Она также добилась для жены свидания с министром народного просвещения Деляновым. Делянов сказал, что я страдаю за вредное влияние на молодежь. Министерство внутренних дел, в виде снисхождения, предоставило мне выбор места ссылки. Я было наметил Ярославль, но полиция возразила, что там имеется высшее учебное заведение. Тогда я остановился на Рязани, как самом близком к Москве губернском городе.

Был, наконец, назначен день моего отъезда, и меня просили держать его в секрете. Однако как-то этот секрет обнаружился помимо меня, и, приехав на вокзал, я увидел, что платформа полна провожающей молодежью. Пришли, обойдя строгое запрещение начальницы, и мои барышни из четвертой гимназии, – и это меня особенно тронуло. Проводы были шумные. Уже позднее, в Рязани, я узнал, в чем меня, собственно, обвиняют: прочтение лекций преступного содержания перед аудиторией, не способной отнестись к ним критически.

Для расследования приехал товарищ прокурора Лопухин, впоследствии дослужившийся до директора департамента полиции и сосланный Столыпиным за открытие Бурцеву секрета Азефа. Либерализм Лопухина не помешал ему произвести расследование по всем правилам искусства.
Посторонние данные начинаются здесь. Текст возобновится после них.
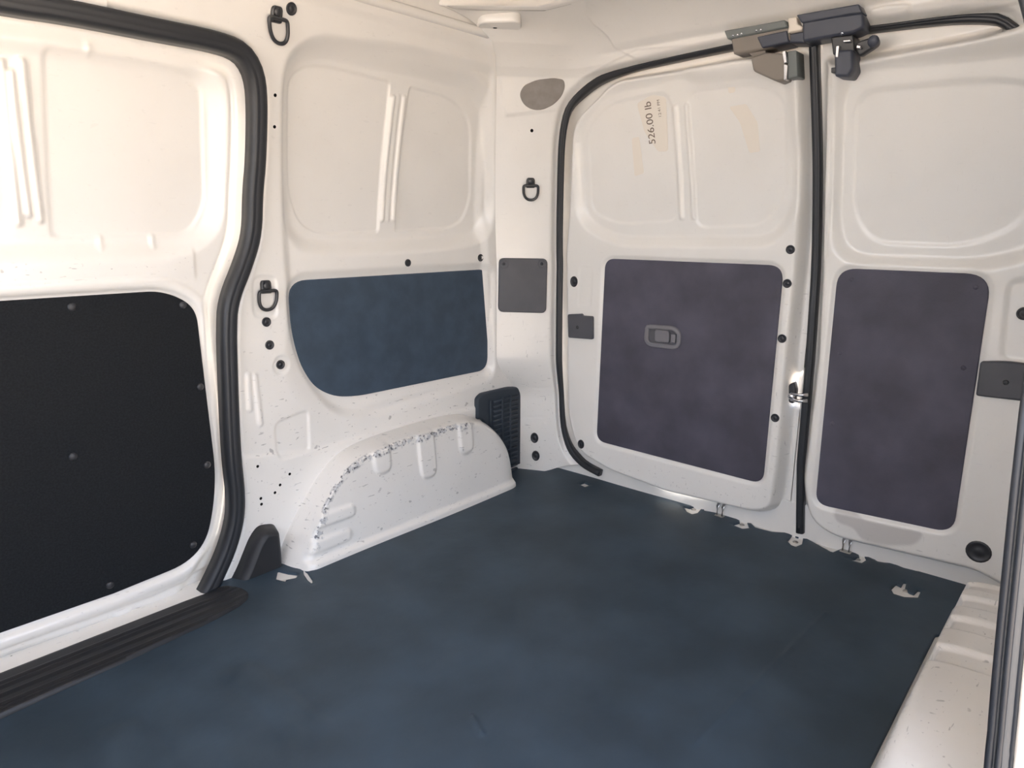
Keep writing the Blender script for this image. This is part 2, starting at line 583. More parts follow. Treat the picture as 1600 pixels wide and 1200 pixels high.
emb = rpoly([(0.8751, 0.3621), (0.9727, 0.3791), (0.9689, 0.2659), (0.8768, 0.2682)], 0.02)
def side_relief(x, z):
    d = -0.013 * step(sd(x, z, shell_b), 0.03)
    d -= 0.028 * step(sd(x, z, win_recess), 0.05)
    for gp in (glass_a, glass_b):
        d -= 0.005 * step(sd(x, z, gp), 0.007)
    for rb, hh in ((rib_a, 0.0065), (rib_b, 0.003), (rib_c, 0.0065)):
        d += hh * ridge(sline(x, z, rb), 0.0075)
    sp = sd(x, z, panel_s)
    low = smooth((1.25 - x) / 0.3) * smooth((0.62 - z) / 0.2)
    d -= 0.012 * smooth(0.5 - (sp - 0.012 - 0.02 * low) / (0.03 + 0.05 * low))
    d += 0.005 * step(sd(x, z, ledge_poly), 0.010)
    d -= 0.004 * step(sd(x, z, emb), 0.008)
    for rb in ([(0.8324, 0.4891), (0.8378, 0.3701)], [(0.8164, 0.4948), (0.8127, 0.4105)]):
        d += 0.004 * ridge(sline(x, z, rb), 0.008)
    c = [(0.9051, 0.505)][0]
    d -= 0.003 * step(np.hypot(x - c[0], z - c[1]) - 0.022, 0.008)
    d -= 0.004 * step(sd(x, z, rpoly([(0.8467, 0.7255), (0.9076, 0.7224), (0.9034, 0.6225), (0.8404, 0.6285)], 0.02)), 0.01)
    d = d * smooth((1.688 - lx(z) - x) / 0.025 + 0.2)
    # pillar edge turns outward at the door seal
    so = sd(x, z, open_poly)
    d -= 0.010 * smooth(1 - (so - 0.016) / 0.016)
    # upper rail
    d += 0.006 * smooth((z - 1.31) / 0.02)
    return d
wl = field('wall_left', side, 0.55, 1.98, -0.02, 1.47, 0.0036, side_relief, 'paint',
           keep_sd=lambda x, z: -sd(x, z, open_poly), attrs={'dirt': lambda x, z: 0.12 + smooth((0.75 - z) / 0.5)})
struct(wl, 'white pressed steel side wall behind the sliding door, with a blanked window')
top_strip = field('trim_1', side, -0.92, 0.56, 1.19, 1.47, 0.01, lambda x, z: 0.006 * smooth((z - 1.31) / 0.02), 'paint', keep_sd=lambda x, z: -sd(x, z, open_poly))
struct(top_strip, 'white roof rail above the sliding door opening')

# rail lip between side wall and roof
lipp = [(0.4, 1.352), (1.0, 1.352), (1.25, 1.352), (1.52, 1.352)]
lip = sweep('trim_2', side, resample(lipp, 30), 0.010, 0.016, 'paint', prof=[(-1, -0.5), (-1, 0.7), (-0.6, 1), (0.6, 1), (1, 0.8), (1, -0.5)])
struct(lip, 'white roof rail lip above the blanked side window')

# ---- sliding door ---------------------------------------------------
dwin = rpoly([(0.3977, 1.153), (0.6377, 1.162), (0.7546, 1.157), (0.7847, 1.11), (0.7869, 0.9004), (0.7637, 0.8238), (0.6764, 0.7852), (0.3647, 0.7908)] + [(-0.4, 0.78), (-0.4, 1.15)], [0.01, 0.02, 0.06, 0.06, 0.08, 0.08, 0.06, 0.0, 0.05, 0.05])
dgl = rpoly([(0.4659, 1.153), (0.6868, 1.155), (0.7551, 1.133), (0.7602, 0.886), (0.7204, 0.8227), (0.4549, 0.8162)], [0.02, 0.04, 0.06, 0.06, 0.05, 0.02])
dgl2 = rpoly([(0.3961, 1.131), (0.4159, 1.123), (0.3937, 0.8377), (0.3676, 0.8161)] + [(-0.3, 0.80), (-0.3, 1.16)], 0.02)
dpan = rpoly([(0.3541, 0.7061), (0.6527, 0.7056), (0.7202, 0.6655), (0.732, 0.2328), (0.6836, 0.0647), (0.4797, 0.0529), (0.269, 0.0545)] + [(-0.25, 0.10), (-0.25, 0.715)], [0, 0.08, 0.09, 0.20, 0.20, 0.0, 0.0, 0.06, 0.06], 12)
sill_top = [(0.2647, 0.0214), (0.4004, 0.0193), (0.5571, 0.017), (0.6458, 0.0245)]
sill_low = sill_top + [(0.9, 0.05), (0.9, -0.1), (-0.6, -0.1), (-0.6, sill_top[0][1] - 0.03)]
def door_relief(x, z):
    d = -0.02 + 0 * x
    d -= 0.018 * step(sd(x, z, dwin), 0.05)
    d -= 0.003 * step(sd(x, z, dgl), 0.007) + 0.003 * step(sd(x, z, dgl2), 0.007)
    for rb in ([(0.4006, 1.117), (0.4025, 0.8458)], [(0.4125, 1.102), (0.4203, 0.861)], [(0.431, 1.122), (0.4381, 0.8519)]):
        d += 0.008 * ridge(sline(x, z, rb), 0.008)
    for rb in ([(0.5385, 1.171), (0.5379, 1.152)], [(0.5408, 0.8177), (0.5389, 0.7963)], [(0.6427, 0.818), (0.6413, 0.7981)]):
        d += 0.003 * ridge(sline(x, z, rb), 0.006)
    sp = sd(x, z, dpan)
    d -= 0.008 * step(sp - 0.004, 0.010)
    d += 0.005 * ridge(sp - 0.018, 0.012)
    d += 0.004 * step(np.abs(z - 0.765 + 0.01 * x) - 0.03, 0.03) * (x < 0.72)
    d -= 0.010 * step(sd(x, z, sill_low), 0.012)
    d -= 0.022 * smooth((0.02 - z) / 0.05) * 0
    c = [(0.4914, -0.0083)][0]
    d += 0.006 * step(np.maximum(np.abs(x - c[0]) - 0.016, np.abs(z - c[1]) - 0.011), 0.008)
    so = sd(x, z, open_poly)
    d -= 0.02 * smooth(1 + (so + 0.02) / 0.035)
    return d
d1 = field('door_1', side, -0.52, 0.9, -0.04, 1.24, 0.0042, door_relief, 'paint',
           attrs={'dirt': lambda x, z: 0.10 + 0.8 * np.exp(-((z - 0.755) / 0.02) ** 2) + 0.3 * smooth((0.2 - z) / 0.2)})
struct(d1, 'white sliding side door with a black board over its lower half')
pn = prism('trim_panel', side, inset(dpan, 0.002), -0.036, -0.0235, 'board_door', 0.003, d1)
pn['label'] = 'black fibrous hardboard panel'
for p in [(0.4709, 0.6834), (0.6891, 0.6694), (0.7101, 0.4801), (0.4372, 0.3808), (0.7093, 0.292), (0.6583, 0.1069), (0.4735, 0.0784)]:
    dome('push_rivet', side, p, 0.0085, 0.004, 'plug', pn, d0=-0.0235)
for p in [(0.2829, -0.0035), (0.5237, -0.0101)]:
    dome('drain_hole', side, p, 0.0028, 0.0012, 'hole', d1, d0=-0.029)
seal1 = sweep('door_seal', side, resample(seal_path, 220), 0.0185, 0.024, 'rubber', d0=0.0)
tag(seal1, 'black rubber weatherstrip bent around the opening of the sliding door', 'seal')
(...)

Он привез с собой стенографическую копию моих нижегородских лекций с подчеркнутыми красным карандашом криминальными местами и заставил меня раскрыть их смысл, впрочем настолько прозрачный, что никакие перетолкования не были возможны. Затем дело пошло обычным административным порядком, а дожидаться результата я должен был в Рязани.